Making music allows for a dialogue with culture instead of simply being dictated to. I think that Rachel/thanks for coming is maybe working within some form of this intention. They create adroitly constructed narratives with cunning delineations. They seem to relish the precision of fully conveying a convincing lowdown.

That’s not nothin.

They can make you out to be some kind of evil / They will convince you when they show you your own demons

There’s a fundamentally gripping and illuminating character to these expressions. It is material full of musing and philosophical brooding which provide an imaginative advising on the more or less ineffable. It’s a highly recommended catalog if you like lo-fi pop music with a narrator’s palatial scope, inventive phrasing, and a lack of patronizing oversimplification.

TRACK | The Rangoons – Two Minds

5/5 golden merles

The Rangoons’ “Two Minds” is an agreeably caustic mélange of noise. A phrase I promise I didn’t use a thesaurus to locate.

It was written peripatetically, on a walk to retrieve $40 worth of burgers (2) in the night. A rate hike commensurate with the corporate greed that cheapens and saddens all of our lives.

Music is innately funny.

What if I were to sing my woes in rhyming couplets to an arbitrary melody?

Music is innately serious.

I have honed my woes into a format most easily consumable by others in the hopes of being understood, of being tolerable while engaged in the act of conveying, and to attempt to whine in a manner that is pleasing, maybe even appealing. It’s an attempt to make entertainment of unease, or anyway of a feeling. It is a reasonable concession when confronted with the void and a limited time in which to be known.

The Rangoons understand the ridiculousness and seriousness involved in this dichotomy.

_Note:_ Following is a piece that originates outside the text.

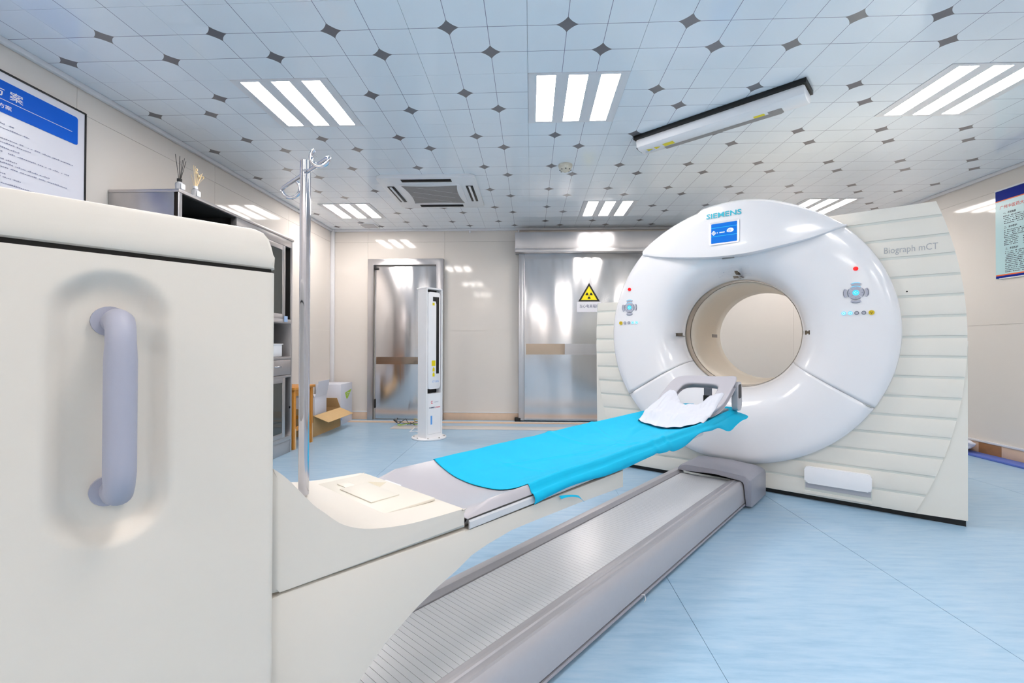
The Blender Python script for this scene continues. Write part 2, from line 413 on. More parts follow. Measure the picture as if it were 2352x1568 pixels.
# ------------------------------------------------------------------ ceiling fittings
def ceiling_lamp(c, r, label):
    x, y = GX+.2*c+.3, GY+.2*r+.3
    t = thing('ceiling_light', label, 'light', (x, y, ZC), 0, 'three strip ceiling lights')
    bm = bmesh.new()
    for x0, x1 in ((-.299, -.246), (-.134, -.056), (.056, .134), (.246, .299)): add_box(bm, (x0, -.299, -.004), (x1, .299, .012))
    for x0, x1 in ((-.246, -.134), (-.056, .056), (.134, .246)):
        for y0, y1 in ((-.299, -.278), (.278, .299)): add_box(bm, (x0, y0, -.004), (x1, y1, .012))
    fin(bm, 'frame', WHITE_TRIM, t)
    for k in (-1, 0, 1):
        prism('diffuser', rrect(k*.19-.056, k*.19+.056, -.278, .278, .022), 2, -.0025, .008, LAMPM, t)
    return t
LL = ['square three strip ceiling light nearest the steel cabinet side, above the infusion pole', 'square three strip ceiling light beside the laser projector, middle of the near row',
      'square three strip ceiling light above the right wall poster', 'square three strip ceiling light in the back left corner, next to the small vent',
      'square three strip ceiling light over the sliding steel door', 'ceiling light mostly hidden behind the top of the round scanner']
for (c, r), l in zip(LIGHTS, LL): ceiling_lamp(c, r, l)
for (c, r), l in zip(ADDED_BACKL, ('first row left', 'first row middle', 'first row right', 'second row left', 'second row middle', 'second row right')): ceiling_lamp(c, r, 'unseen ceiling light added for brightness behind the viewpoint, %s' % l)
# air conditioning cassette
ac = thing('air_conditioner', 'square white ceiling air conditioner with grey intake grille', 'air conditioner', (-1.0, 4.70, ZC))
prism('panel', rrect(-.47, .47, -.47, .47, .05), 2, -.032, 0, WHITE, ac, bev=.008)
prism('intake_frame', rrect(-.31, .31, -.31, .31, .06), 2, -.040, -.031, WHITE, ac, bev=.004)
ig = grid('intake_grille', 13, 13, lambda u, v: ((u-.5)*.5*(1+.10*(2*v-1)**2), (v-.5)*.5*(1+.1*(2*u-1)**2), -.0415), GRILLE, ac)
for k in (-.14, 0, .14):
    box('grille_rib', (-.22, k-.0015, -.0428), (.22, k+.0015, -.0417), WHITE_TRIM, ac, xf=Matrix.Rotation(.45, 4, 'Z'))
for a, nm in ((0, 1), (PI/2, 1), (PI, 1), (3*PI/2, 1)):
    R_ = Matrix.Rotation(a, 4, 'Z')
    lo = box('louvre', (-.24, -.425, -.036), (.24, -.355, -.031), BLACK, ac, bev=.004, xf=R_)
    box('blade', (-.235, -.402, -.043), (.235, -.380, -.035), WHITE if a in (PI/2, 3*PI/2) else BLACK, lo, bev=.002, xf=R_)
# small vent
vt = thing('ceiling_vent', 'small grey air vent in the ceiling near the back left corner', 'vent', (-2.16, 6.02, ZC))
box('frame', (-.11, -.11, -.012), (.11, .11, 0), WHITE, vt, bev=.003)
box('opening', (-.09, -.09, -.014), (.09, .09, -.011), GRILLE, vt)
for k in range(5): box('slat', (-.088, -.075+k*.035, -.018), (.088, -.062+k*.035, -.0135), WHITE_TRIM, vt)
# smoke detector
sd = thing('smoke_detector', 'small round white smoke detector on the patterned ceiling', 'detector', (.30, 4.06, ZC))
IV = mat('ivory_plastic', 'ded6c6', .4)
lathe_z('base', [(.062, 0), (.064, -.008), (.06, -.022)], IV, sd)
lathe_z('sensor_head', [(.058, -.022), (.05, -.045), (.03, -.056), (.008, -.058)], IV, sd)
for a in range(8):
    disc('vent_slot', (.047*math.cos(a*PI/4), .047*math.sin(a*PI/4), -.050), .006, 2, .006, BLACK, sd, n=8)
# laser projector on the ceiling
pj = thing('laser_projector', 'long white laser projector with yellow stickers hanging from the ceiling', 'projector', (1.267, 3.23, 2.6), math.radians(-41))
prof = [(-.085, -.012), (-.088, -.035), (-.078, -.066), (-.045, -.082), (.05, -.082), (.078, -.068), (.09, -.045), (.085, -.012)]
prism('mounting_plate', [(-.56, -.105), (.57, -.105), (.57, .09), (-.56, .09)], 2, -.012, .018, BLACK, pj, bev=.003)
prism('housing', prof, 0, -.55, .56, WHITE, pj, bev=.012)
wx = frame((0, 0, -.0825), (1, 0, 0), (0, -1, 0))
wn = flat('laser_window', [(-.37, -.062), (.40, -.062), (.42, -.05), (.42, .02), (.34, .02), (.34, -.015), (-.37, -.015)], wx, GRILLE, pj)
flat('warning_sticker', [(-.36, -.008), (-.28, -.008), (-.28, .040), (-.36, .040)], wx, YSTICK, pj)
flat('warning_sticker', [(-.43, -.012), (-.385, .010), (-.43, .034)], wx, YSTICK, pj)
flat('warning_sticker', [(-.49, -.012), (-.445, .010), (-.49, .034)], wx, YSTICK, pj)
flat('warning_sticker', [(.255, -.012), (.32, -.012), (.32, .018), (.255, .018)], wx, YSTICK, pj)
text('lettering', 'CT SIM+', wx, BLUEINK, pj, -.515, -.44, -.02, .02)
box('end_bracket', (-.575, -.03, -.055), (-.53, .05, .0), BLACK, pj, bev=.008)
for k in range(3): tube('cable', [(-.56, .0+k*.02, -.01), (-.59, .01+k*.02, -.03), (-.575, .03+k*.02, -.05)], .006, BLACK, pj, n=6)

# ------------------------------------------------------------------ scanner gantry
A = Vector((2.442, 2.682, 0)); dv = Vector((.8072, -.5902, 0))
gt = thing('scanner_gantry', 'large white ring shaped scanner with round bore and striped cream side wings', 'scanner', A-1.155*dv, math.atan2(dv.y, dv.x))
XC, ZG, RO = -.052, 1.118, .934
ARC = [(.03, .933), (.21, 1.0), (.511, 1.085), (.763, 1.145), (1.106, 1.162), (1.453, 1.125), (1.70, 1.072), (1.862, 1.036)]
def arc_x(z):
    if z <= ARC[0][0]: return ARC[0][1]
    for (a, x), (b, y) in zip(ARC, ARC[1:]):
        if z <= b:
            t = (z-a)/(b-a); return x+(y-x)*t
    return ARC[-1][1]
# smooth the measured arc with a circle through three points
def circ3(p, q, r):
    ax, ay, bx, by, cx_, cy_ = *p, *q, *r
    d = 2*(ax*(by-cy_)+bx*(cy_-ay)+cx_*(ay-by))
    ux = ((ax*ax+ay*ay)*(by-cy_)+(bx*bx+by*by)*(cy_-ay)+(cx_*cx_+cy_*cy_)*(ay-by))/d
    uy = ((ax*ax+ay*ay)*(cx_-bx)+(bx*bx+by*by)*(ax-cx_)+(cx_*cx_+cy_*cy_)*(bx-ax))/d
    return ux, uy, math.hypot(ax-ux, ay-uy)
CX_, CZ_, CR_ = circ3((.933, .03), (1.162, 1.08), (1.036, 1.862))
def arc_x(z): return CX_+math.sqrt(max(0, CR_**2-(z-CZ_)**2))
TOPR, TOPL, BOT = 1.862, 1.392, .034
# housing: union of disc and the two wings, with the bore through it
def radial(th):
    c, s = math.cos(th), math.sin(th); best = RO-.03
    def ray_poly(poly):
        m_ = 0
        for (x1, z1), (x2, z2) in zip(poly, poly[1:]+poly[:1]):
            ex, ez = x2-x1, z2-z1; den = c*ez-s*ex
            if abs(den) < 1e-9: continue
            t = ((x1-XC)*ez-(z1-ZG)*ex)/den; u = ((x1-XC)*s-(z1-ZG)*c)/den
            if t > 0 and -1e-6 <= u <= 1+1e-6: m_ = max(m_, t)
        return m_
    return max(best, ray_poly(RW), ray_poly(LW))
RW = [(-.3, BOT)]+[(arc_x(z), z) for z in (BOT, .15, .3, .45, .6, .75, .9, 1.0)]+[(1.162, 1.08)]+[(arc_x(z), z) for z in (1.2, 1.3, 1.4, 1.5, 1.6, 1.7, 1.8, TOPR)]+[(-.2, TOPR)]
LW = [(.1, BOT)]+[(-arc_x(z), z) for z in (BOT, .15, .3, .45, .6, .75, .9, 1.0)]+[(-1.161, 1.1), (-1.155, TOPL), (-.1, TOPL)]
def ring_solid(name, m, parent, y0, y1, rin, nseg=360):
    bm = bmesh.new(); V = []
    for k in range(nseg):
        th = 2*PI*k/nseg; c, s = math.cos(th), math.sin(th); ro = radial(th)
        V.append([bm.verts.new((XC+r*c, y, ZG+r*s)) for r, y in ((rin, y0), (ro, y0), (ro, y1), (rin, y1))])
    for k in range(nseg):
        a, b = V[k], V[(k+1) % nseg]
        for q in range(3): bm.faces.new((a[q], b[q], b[q+1], a[q+1]))
    return fin(bm, name, m, parent, angle=25)
ring_solid('housing', GROOVE, gt, .004, 1.30, .70)
box('plinth', (-1.155, .035, 0), (1.155, 1.28, BOT+.002), BLACK, gt)
# wing panels between the stripes
STR = [.028, .145, .26, .375, .491, .605, .721, .84, .959, 1.075, 1.196, 1.316, 1.433, 1.551, 1.664, 1.777, TOPR+.008]
def cov(z, r=RO-.014):
    d = r*r-(z-ZG)**2; return math.sqrt(d) if d > 0 else None
for z0, z1 in zip(STR, STR[1:]):
    a, b = z0+.0075, z1-.0075
    zs = [a+(b-a)*k/6 for k in range(7)]
    for side in (1, -1):
        if side < 0 and a > TOPL-.02: continue
        zz = zs if side > 0 else [min(z, TOPL) for z in zs]
        def inner(z):
            c = cov(z); return (XC+side*c) if c else XC
        poly = [(inner(z), z) for z in zz]+[((arc_x(z) if side > 0 else -arc_x(z)), z) for z in reversed(zz)]
        if a < .19 and b > .19:
            pass
        try: prism('wing_panel', poly, 1, .0005, .0045, WING, gt, bev=.001)
        except Exception: pass
# front cover, turned about the bore axis: (y, r)
PROF = [(.04, .905), (.022, .930), (-.012, .935), (-.036, .928), (-.054, .905), (-.064, .87), (-.068, .80), (-.068, .72), (-.064, .655), (-.054, .60), (-.036, .55), (-.008, .505), (.03, .467), (.08, .437), (.14, .415), (.205, .405)]
def yface(r):
    for (y0, r0), (y1, r1) in zip(PROF[4:], PROF[5:]):
        if r <= r0 and r >= r1: return y0+(y1-y0)*(r0-r)/(r0-r1)
    return -.066
def smooth_prof(P, k=4):
    out = []
    for i in range(len(P)-1):
        p0, p1, p2, p3 = P[max(i-1, 0)], P[i], P[i+1], P[min(i+2, len(P)-1)]
        for j in range(k):
            t = j/k
            out.append(tuple(.5*(2*b+(c-a)*t+(2*a-5*b+4*c-d)*t*t+(3*b-a-3*c+d)*t**3) for a, b, c, d in zip(p0, p1, p2, p3)))
    out.append(P[-1]); return out
SP = smooth_prof(PROF, 3)
def sector(name, a0, a1, prof, m, n, thick=.004):
    A0, A1 = math.radians(a0), math.radians(a1)
    def f(u, v):
        th = A0+(A1-A0)*u; k = min(len(prof)-1, int(round(v*(len(prof)-1)))); y, r = prof[k]
        return (XC+r*math.cos(th), y, ZG+r*math.sin(th))
    return grid(name, n, len(prof), f, m, gt, thick=thick)
sector('front_cover', -30.7, 212.2, SP, GW, 150)
sector('lower_cover', 212.55, 329.1, SP, GW, 74)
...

And that this careening, combustible duality can be calibrated and pretty well conveyed.

TRACK | Happy Jawbone Family Band – fireflies make out of dust (take one)

5/5 golden merles

Sister project to Csehak’s The Lentils, Happy Jawbone Family Band is somehow differentiated, possibly meaningfully, possibly arbitrarily. There are some things man was not meant to know.

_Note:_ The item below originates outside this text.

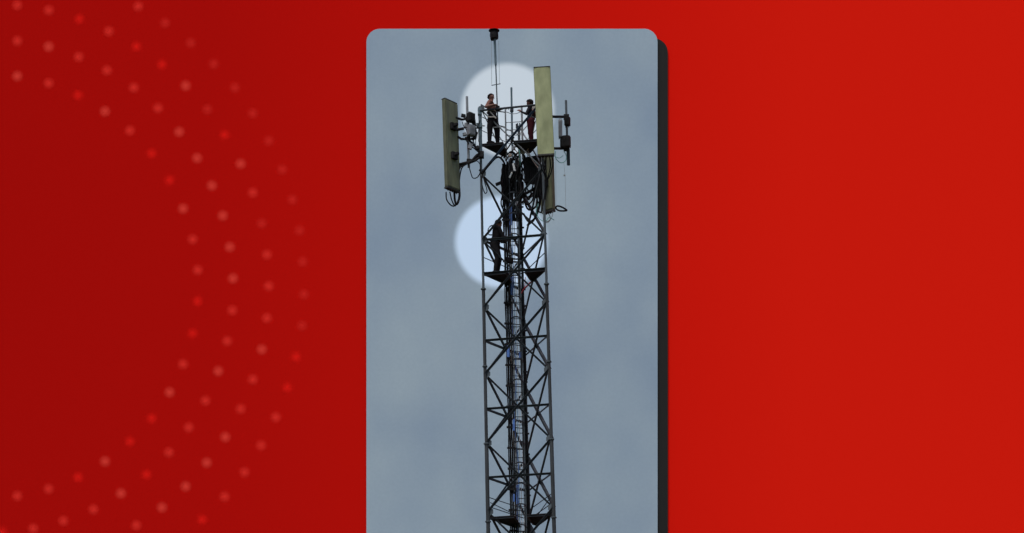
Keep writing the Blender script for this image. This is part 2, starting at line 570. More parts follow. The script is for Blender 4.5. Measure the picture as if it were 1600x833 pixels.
# ---------------- railings on the top platform and thin rails at the lower ones
def rail(name, a, b_, r, m, parent=tower):
    return MB().tube([a, b_], r, 8).build(name, m, parent, True)

zt = zn[0] + .0
frt = V((0.0, -.075, 0))
rail('handrail', leg_xy('L', ZT + 1.21) + frt, leg_xy('R', ZT + 1.23) + frt, .038, M['steel'])
for zz, mm in ((.62, M['steel_light']),):
    rail('handrail', tw(ZT + zz, .10, .03), tw(ZT + zz - .02, .42, .03), .015, mm)
for q in ('L', 'R'):
    rail('handrail', leg_xy(q, ZT + 1.05), leg_xy('B', ZT + 1.05), .014, M['steel_light'])
    rail('handrail', leg_xy(q, ZT + .55), leg_xy('B', ZT + .55), .012, M['steel_light'])
a = leg_xy('L', ZT + 1.18)
MB().tube([a + V((0, 0, .1)), leg_xy('L', ZT - .35)], .062, 10).build('corner_post', M['steel_teal'], tower, True)
MB().box(a + V((0, -.01, .02)), (.15, .15, .26), bev=.02).build('post_cap', M['steel_teal'], tower)
MB().box(a + V((-.02, -.02, -.50)), (.22, .16, .17), bev=.03).build('post_clamp', M['steel_teal'], tower)
MB().tube([a + V((-.20, -.02, -.50)), a + V((.18, -.02, -.50))], .02, 6).build('clamp_bolt', M['steel_light'], tower)
for base, hs in ((ZM, (.62,)), (ZL, (.42, .76))):
    for h in hs:
        rail('handrail', leg_xy('L', base + h), leg_xy('B', base + h), .016, M['steel'])
        rail('handrail', leg_xy('R', base + h), leg_xy('B', base + h), .016, M['steel'])
rail('handrail', tw(ZL + .55, .04, 0), tw(ZL + .22, .45, .5), .016, M['steel'])
rail('handrail', tw(ZL + .60, .96, 0), tw(ZL + .05, .62, .5), .016, M['steel'])

# ---------------- caged climbing ladder
def ladder_pt(z, dx, dy):
    return tw(z, .5, .60) + V((-.165 + dx, dy, 0))
LZ0, LZ1 = zn[-1] - .4, ZT - .25
lad = MB()
for sx in (-.19, .19):
    lad.flat(ladder_pt(LZ0, sx, 0), ladder_pt(LZ1, sx, 0), .045, .014, (0, -1, 0))
ladder = lad.build('ladder', M['steel_leg'], tower)
z = LZ0 + .1
k = 0
while z < LZ1:
    MB().tube([ladder_pt(z, -.19, 0), ladder_pt(z, .19, 0)], .014, 6).build('rung', M['steel'], ladder, True)
    z += .30
# cage: hoops bowing towards the camera side, with thin vertical straps
z = LZ0 + .35
while z < LZ1:
    pts = []
    for i in range(11):
        g = math.pi * i / 10
        pts.append(ladder_pt(z, -.20 * math.cos(g) * 1.0, -.42 * math.sin(g)))
    MB().sweep(pts, [(-.006, -.024), (.006, -.024), (.006, .024), (-.006, .024)], (0, 0, 1)).build('cage_hoop', M['steel'], ladder)
    z += .76
for g in (.3, .72):
    c, s_ = -.20 * math.cos(math.pi * g), -.42 * math.sin(math.pi * g)
    MB().flat(ladder_pt(LZ0, c, s_ + .012), ladder_pt(LZ1, c, s_ + .012), .026, .006, (0, -1, 0)).build('cage_strap', M['steel'], ladder)

# top of the ladder cage above the platform, light grey
def cage_pt(z, dx, dy):
    return tw(z, .5, .42) + V((dx, dy, 0))
ct = []
for sx in (-.31, .29):
    top = 1.52 if sx < 0 else 1.66
    MB().tube([cage_pt(ZT - .3, sx, 0), cage_pt(ZT + top, sx, 0)], .027 if sx < 0 else .036, 8).build('ladder_stile', M['steel_light'], tower, True)
for h, sag in ((.36, 0), (.56, 0), (.76, 0), (1.04, 0)):
    MB().tube([cage_pt(ZT + h, -.31, 0), cage_pt(ZT + h + .04, .29, 0)], .013, 6).build('rung', M['steel_light'], tower)
for h in (1.45,):
    pts = [cage_pt(ZT + h + .10 * math.sin(math.pi * i / 8) * .4, -.31 + .6 * i / 8, .30 * math.sin(math.pi * i / 8)) for i in range(9)]
    MB().tube(pts, .011, 6).build('cage_hoop', M['steel_light'], tower, True)
MB().tube([cage_pt(ZT + 1.42, -.31, 0), cage_pt(ZT + 1.38, -.62, -.2)], .02, 6).build('grab_rail', M['steel_light'], tower)
MB().tube([cage_pt(ZT + .88, -.31, 0), cage_pt(ZT + .87, -.66, -.2)], .018, 6).build('grab_rail', M['steel'], tower)
MB().tube([cage_pt(ZT + .12, -.31, 0), cage_pt(ZT + .62, -.62, -.1)], .014, 6).build('grab_rail', M['steel_light'], tower)
MB().tube([cage_pt(ZT + .45, -.31, 0), cage_pt(ZT + .05, .29, 0)], .016, 6).build('grab_rail', M['steel_light'], tower)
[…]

What is known is that it is good. What I like about this song is that it is immense, worrisomely so, and floating, but may have also been recorded anywhere that is partially submerged underwater.

It has various properties of shock and shiver in the guitar tones bounding off the snare. The dual vocals overlay and waver, and make a serrated cut for ease of accessing the heart of the track. That all comes together in a great and wondrous haze of waxy and metallic tones. Bigger than it has any right to be.

TRACK | OK Cool – Self-Sow

5/5 golden merles

Chicago’s OK Cool are making ruminative and well crafted hooks, angular and blazing within a shoegaze/bubblegrunge genus.

While lyrically pensive and introspective material, the instrumentation is sheer revelry and admirably honed to a point of exacting precision. There is great density within its melodic ornamentation, and seemingly always another generous layer or accent driving the tracks metering forward.

Sonically rich, there is considerable attention put into the pacing of all the accompanying forms. The vocal effects are an early ghostly clarion, but equally laudable are the vaporous, sophisticated guitar tones phasing in and out of the mix. It is a joyous thing to behold in the headphones.

TRACK | Thee Marvin Gays – Iron Maiden

5/5 golden merles

Sounding suspiciously like your neighborhood middle-american egg punk, Tournai’s (Belgium) Thee Marvin Gays own and operate guitars.

The tones are framed in a glaze of static residue, gently smudged, and securely off kilter enough to be believed: some of that magic which has not yet departed the world.

A friendly slap in the face. Sounds a bit like P&P favorites Together Pangea and Dead Ghosts. By some means the 2014 release Sleepless Nights has escaped my gaze to this point and I am looking forward to pouring over it’s excesses.